HACKER Q&A
📣 wanderer42

What's that one thing you would do, if you got to rewind your career?


What's that one thing you would do, if you got to rewind your career?


  👤 gas9S9zw3P9c Accepted Answer ✓
This is a great question. I spent the last ~10 years hopping around jobs, working at both FAANG and small startups, but I never stayed anywhere more than 1-2 years. I also moved around a lot. My biggest mistake was focusing too much on salary, job title, technologies and self-development, and not enough on forming deep relationships with others. That was true even in college where I got good grades, but I rarely went to lectures, study groups or parties.

Now I'm here with a relatively broad network but few deep connections. I don't have anyone I can ask for career advice, have beers with, chat with about work, or discuss for new opportunities. Looking at my resume you'd think I'm "successful" - but it's the opposite. It feels kind of lonely and at times I'm sad.

No matter what you do in life, in the end it's all about people. Don't waste your opportunities to get to know your fellow coworkers/classmates/bosses. Make some friends.

Also, don't burn your bridges. There were times in my career when I sacrificed relationships so that I could move on. For example, leaving a co-founder behind when I no longer believed in the company. Looking back, I was kind of an asshole and too immature to realize it. I wasn't capable to fully empathize with the people around me. I truly regret that now.


👤 kbrannigan
If I could rewind my career I would do these things.

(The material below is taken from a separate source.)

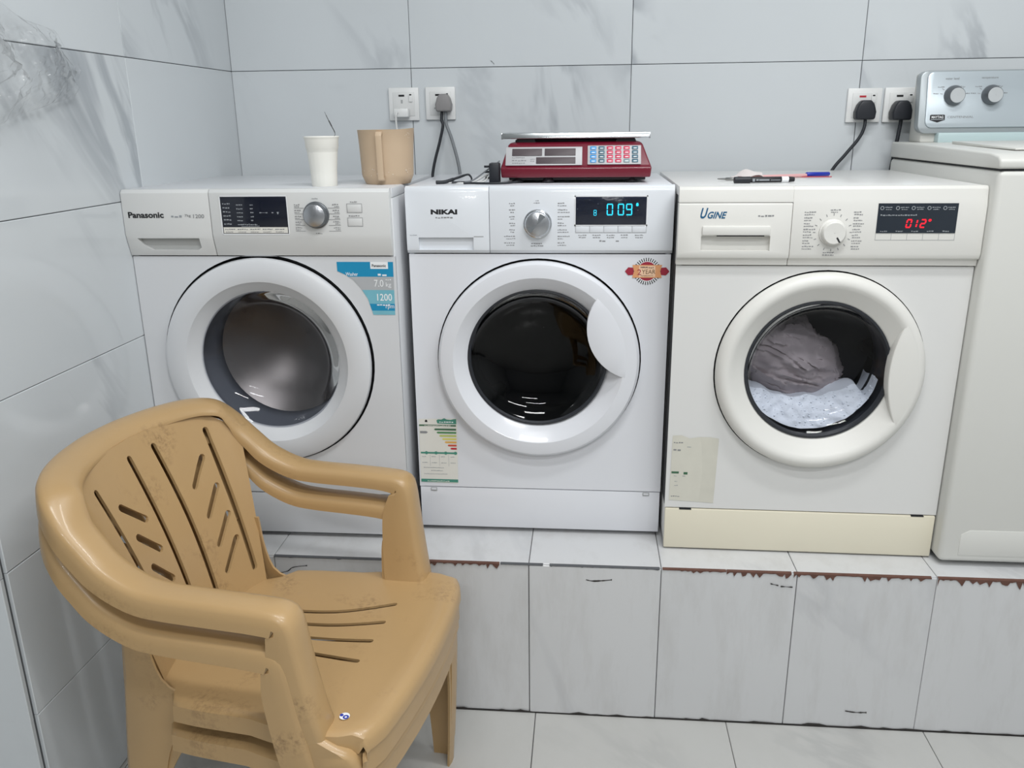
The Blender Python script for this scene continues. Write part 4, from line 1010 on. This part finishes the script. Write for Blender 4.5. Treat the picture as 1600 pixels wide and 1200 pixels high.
socket(-.0545, .0305, 1.4060, 1.4945, 'white wall socket with the grey plug in it')
socket(1.1040, 1.1945, 1.3860, 1.4745, 'white wall socket left of the other near the console, lit red lens', 'redl')
socket(1.2010, 1.2910, 1.3855, 1.4750, 'white wall socket partly hidden behind the silver console')
def uk_plug(x, z, m, cords, label, wd=.046, ht=.047, th=.030, nm='power_plug'):
    t = thing(nm, label, 'plug', (x, WY - .010, z), group='plugs in wall sockets')
    a, h = wd / 2, ht / 2
    pl = [(-a * .92, -h), (a * .92, -h), (a, -h * .2), (a * .78, h * .55), (a * .45, h), (-a * .45, h), (-a * .78, h * .55), (-a, -h * .2)]
    bd = MB().prism(pl, 'y', -th, 0).build('plug_body', m, t, bevel=.005, seg=3)
    for (pts, r_, cm) in cords:
        MB().tube(pts, r_, 8).build('cord', cm, t, angle=80)
    return t
uk_plug(.0005, 1.4515, M['plug_grey'], [([(.004, -.012, -.020), (.004, -.014, -.045), (.006, -.016, -.060), (.022, -.02, -.105), (.042, -.03, -.190), (.05, -.05, -.32)], .0045, M['cord_grey']),
                                           ([(-.006, -.014, -.020), (-.008, -.016, -.045), (-.004, -.020, -.062), (-.014, -.024, -.105), (-.036, -.03, -.190), (-.045, -.05, -.32)], .0042, M['cord_black'])], 'grey power plug with a grey and a black cord hanging from it')
uk_plug(1.1480, 1.4180, M['plug_black'], [([(.003, -.015, -.020), (.002, -.018, -.045), (-.010, -.018, -.075), (-.040, -.018, -.115), (-.075, -.018, -.165), (-.10, -.018, -.26)], .0045, M['cord_black'])], 'black plug in the socket with the red lens, cord curving down left', .054, .050)
uk_plug(1.2400, 1.4160, M['plug_black'], [([(.004, -.018, -.020), (.003, -.018, -.045), (-.002, -.018, -.10), (-.008, -.018, -.17), (-.01, -.018, -.26)], .0052, M['cord_black'])], 'black plug right beside the silver console, cord hanging straight down', .052, .050, .040)
ad = thing('phone_charger', 'small white charger plugged in above the beige jug, white cable dropping behind it', 'charger', (-.1190, WY - .0105, 1.4270))
MB().box(-.022, .020, -.030, 0, -.013, .011).build('charger_body', M['socket'], ad, bevel=.004, seg=2)
MB().tube([(-.010, -.032, .000), (-.012, -.040, -.004), (-.0135, -.040, -.020), (-.012, -.040, -.060), (-.012, -.05, -.158)], .0026, 7).build('cable', M['cord_white'], ad, angle=80)

# ------------------------------------------------------------------ things on the washers
TOPZ = PH + H
# white cup with a ribbed band
t = thing('foam_cup', 'tall white foam cup with a rolled rim beside the beige jug', 'cup', (-0.1900, 0.016, TOPZ))
b = MB(); n = 64; prof = [(.0275, 0), (.0285, .002), (.0290, .020), (.0300, .045), (.0325, .070), (.0352, .082), (.0362, .0835), (.0370, .100), (.0385, .1045), (.0395, .1065), (.0385, .1085), (.0365, .1080), (.0355, .1030), (.0340, .08), (.0275, .010), (.0005, .006)]
b.lathe(prof, (0, 0, 0), 'z', n, cap0=True)
vs = []
for (x, y, z) in b.v:
    r_ = math.hypot(x, y); a = math.atan2(y, x)
    if .015 < z < .082 and r_ > .0285: k = 1 + .006 * math.cos(a * 20); x, y = x * k, y * k
    vs.append((x, y, z))
b.v = vs; b.build('cup_body', M['cup'], t, angle=50)
MB().tube([(.010, .004, .012), (.020, .010, .095), (.0285, .012, .112), (.0215, .012, .130), (.0140, .012, .146), (.0080, .012, .160)], [.0006, .0006, .0006, .0011, .0016, .0009, .0005], 5).build('stalk', M['twig'], None)
tw = bpy.data.objects['stalk']; tw.name = 'dry_stalk'; tw.location = (-0.1900, 0.016, TOPZ)
tag(tw, 'thin dark wispy stalk sticking up out of the white foam cup', 'stalk')
# beige jug, handle towards the camera
t = thing('plastic_jug', 'beige plastic jug with its strap handle facing out, between the foam cup and the sockets', 'jug', (-0.0615, 0.096, TOPZ))
b = MB(); b.lathe([(.0510, 0), (.0525, .002), (.0590, .017), (.0600, .022), (.0625, .085), (.0650, .1195), (.0655, .1205), (.0640, .1200), (.0610, .085), (.0585, .022), (.0500, .006), (.0005, .005)], (0, 0, 0), 'z', 56, cap0=True)
b.v = [(x, y, z + (.003 * max(0, x / .065) ** 3 if z > .1 else 0)) for (x, y, z) in b.v]
b.build('jug_body', M['jug'], t, angle=24)
b = MB(); b.prism([(-.0605, .117), (-.0760, .1165), (-.0805, .108), (-.0745, .012), (-.070, .009), (-.056, .010), (-.0575, .016), (-.0695, .018), (-.0740, .104), (-.0705, .110), (-.0605, .110)], 'x', -.0065, .0075)
b.build('handle', M['jug'], t, bevel=.0015)
b = MB(); rn = random.Random(2)
for k in range(26):
    a = R(rn.uniform(200, 340)); z = rn.uniform(.018, .035) if k < 18 else rn.uniform(.098, .114); a = a if k < 18 else R(rn.uniform(318, 338)); r0 = .0598 + (z - .02) * .045 + .0012
    s = rn.uniform(.0008, .0022); c_, s_ = math.cos(a), math.sin(a)
    b.add([(r0 * c_ - u * s_, r0 * s_ + u * c_, z + q) for (u, q) in ((-s, 0), (0, -s), (s, 0), (0, s))], [(0, 1, 2, 3)])
b.build('soap_residue', M['jug_res'], t, smooth=False, fix=False)

# price-computing scale
t = thing('price_scale', 'red price-computing scale with a coloured keypad and steel tray on the middle washer', 'scale', (0, 0, TOPZ))
xl, xr = .2075, .5470
b = MB()
def sl(z): return .060 + (z - .034) * .62     # sloping facia
ring = []
lev = [(.0125, .2095, .5450, .058, .335), (.0340, .2075, .5470, .056, .338), (.0370, .2085, .5460, .0615, .337), (.0845, .2235, .5270, sl(.0845) - .003, .320), (.0890, .2300, .5210, sl(.0890) + .006, .312)]
vs = []
for (z, a, c, y0, y1) in lev: vs += [(a, y0, z), (c, y0, z), (c, y1, z), (a, y1, z)]
fs = [(3, 2, 1, 0)] + [(4 * i + k, 4 * i + (k + 1) % 4, 4 * i + 4 + (k + 1) % 4, 4 * i + 4 + k) for i in range(4) for k in range(4)] + [(16, 17, 18, 19)]
b.add(vs, fs); body = b.build('scale_body', M['scale_red'], t, bevel=.004, seg=3)
def slab(x0, x1, z0, z1, off, th, nm, m, par, bev=0):
    b = MB(); b.add([(x, sl(z) - off + d, z + d * .5) for d in (0, th) for (x, z) in ((x0, z0), (x1, z0), (x1, z1), (x0, z1))],
                    [(0, 1, 2, 3), (7, 6, 5, 4), (0, 4, 5, 1), (1, 5, 6, 2), (2, 6, 7, 3), (3, 7, 4, 0)]); return b.build(nm, m, par, bevel=bev)
fp = slab(.2185, .3920, .0395, .0780, .0040, .006, 'display_plate', M['scale_plate'], t, .0008)
for (x0, x1, z0, z1) in ((.2330, .3010, .0600, .0745), (.3070, .3770, .0600, .0745), (.2880, .3770, .0430, .0560)):
    slab(x0, x1, z0, z1, .0052, .003, 'lcd_window', M['lcd'], fp, .0005)
tl = lambda z: sl(z) - .0044
marks([(.233, .0555, .03, .0035), (.233, .0490, .034, .0050), (.234, .0435, .03, .0035), (.275, .0520, .010, .003), (.275, .0480, .010, .003)], None, M['print'], fp, tilt=tl)
kp = slab(.4040, .5235, .0405, .0800, .0040, .006, 'keypad', M['scale_plate'], t, .0008)
colr = [['key_blue', 'key_teal', 'key_red', 'key_red', 'key_red', 'key_teal'], ['key_blue', 'key_teal', 'key_red', 'key_red', 'key_red', 'key_teal'],
        ['key_blue', 'key_teal', 'key_red', 'key_red', 'key_red', 'key_teal'], ['key_blue', 'key_teal', 'key_red', 'key_red', 'key_grey', 'key_teal']]
for i in range(4):
    for j in range(6):
        xa = .4095 + .0187 * j; za = .0720 - .0091 * i
        k = slab(xa, xa + .0140, za, za + .0062, .0056, .003, 'key', M[colr[i][j]], kp, .0012)
        slab(xa + .0035, xa + .0105, za + .0025, za + .0040, .0058, .0003, 'key_legend', M['white'], k)
b = MB(); b.box(.237, .513, .112, .300, .0885, .0950); b.build('top_skirt', M['scale_blk'], t, bevel=.003)
for (xx, yy) in ((.262, .115), (.490, .115), (.262, .290), (.490, .290)):
    b = MB(); b.prism([(xx - .024, .0885), (xx + .024, .0885), (xx + .016, .1055), (xx - .016, .1055)], 'y', yy - .012, yy + .012); b.build('tray_support', M['scale_blk'], t, bevel=.001)
b = MB()
b.prism([(.0965, .1090), (.0935, .0985), (.0950, .0965), (.0975, .1055), (.318, .1055), (.3205, .0965), (.3235, .0985), (.322, .1090)], 'x', .2075, .5430); tray = b.build('weighing_tray', M['tray'], t, bevel=.0006)
for xx in (.2065, .5420): MB().prism([(.0935, .0960), (.3235, .0960), (.322, .1095), (.0965, .1095)], 'x', xx, xx + .0025).build('tray_end', M['tray'], tray, bevel=.0005)
for (xx, yy) in ((.245, .085), (.315, .080), (.505, .085), (.245, .31), (.505, .31)):
    MB().lathe([(.013, 0), (.014, .004), (.010, .0135)], (xx, yy, 0), 'z', 14, cap0=True, cap1=True).build('foot', M['scale_blk'], t)
MB().box(.225, .535, .075, .33, .006, .0135).build('base_plate', M['scale_blk'], t, bevel=.002)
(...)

* Stay longer at my first company. It was an old school tech company most of the developers were 40+ years old. It had cubicles and outdated technologies. After 2 years, I grew bored and I left because I wanted to work with exciting tech,make more money, and work with younger people. Over the years, I realized it was the perfect company for my personality. Stable, low key, and quiet, they allowed people to grow into a real engineer. I took it for granted.


👤 LinuxBender
Eat healthier. You might think this is unrelated, but as I have improved my health, my clarity and speed of thought has improved exponentially. Had I done this a couple decades sooner, I would have likely done even better in my career and had better interactions with others.

👤 alexmingoia
Never work for other people. Never work a 9-5. I would have started selling my own things or working for myself before leaving my parents house.

At 32 and finally working for myself, I can’t believe I spent almost 10 years building someone else’s dream.


👤 decafninja
Having lived in NYC for most of my life, and surrounded by friends in finance and finance tech, I thought working as a developer in one of the Wall Street firms (investment banks, hedge funds, etc.) was the pinnacle of a technology career. Man was I blind.

Needless to say, on the other side of the continent (and in NYC itself, to a lesser degree) was the Silicon Valley tech industry.

So while I pludged around doing LoB .NET, others were grinding leetcode to get into these tech companies that not only offered stupendously superior compensation but also work and lifestyle perks that put working as a technologist in finance to shame.

If I could rewind my career back ten years, I'd do everything I could to get my foot into the SV tech industry whether here in NY or moving to California. That said, I'm still trying.

I recall back in 2011 or 2012 a Google recruiter even reached out to me and I just ignored her thinking a job at an investment bank was far superior to a job at Google (whether or not I would have passed the Google interview is another story of course...). If I could travel back in time, I'd kick my earlier self in the mouth.


👤 kleer001
I'd find a mentor. Heck, I didn't even know what that word was or how important it was until I was a good 10 years into my career.

👤 CM30
Ask for more money/set salary expectations higher.

Yeah, I know what you're thinking. Sounds a bit like a cliched answer, right?

And yes, it does. But I'm the only person in my peer group who went in the tech industry, and I had absolutely no idea what the market rate was for software engineers or web developers in said industry. As a result, I ended up seriously underpaid overall, especially given I was the one who was asked what my salary expectations were.

Alteratively, I guess it'd be focusing more on networking and connecting with people. I never realised the importance of thing growing up, so I never ended up with a network at all, or anyone to rely on for anything.


👤 gshdg
Make time to speak more with my manager about the role I wanted that didn’t seem to be available, rather than accepting that role at a less stable company and then getting laid off from it due to cash flow problems a month after my former manager had hired someone else into the role I’d wanted.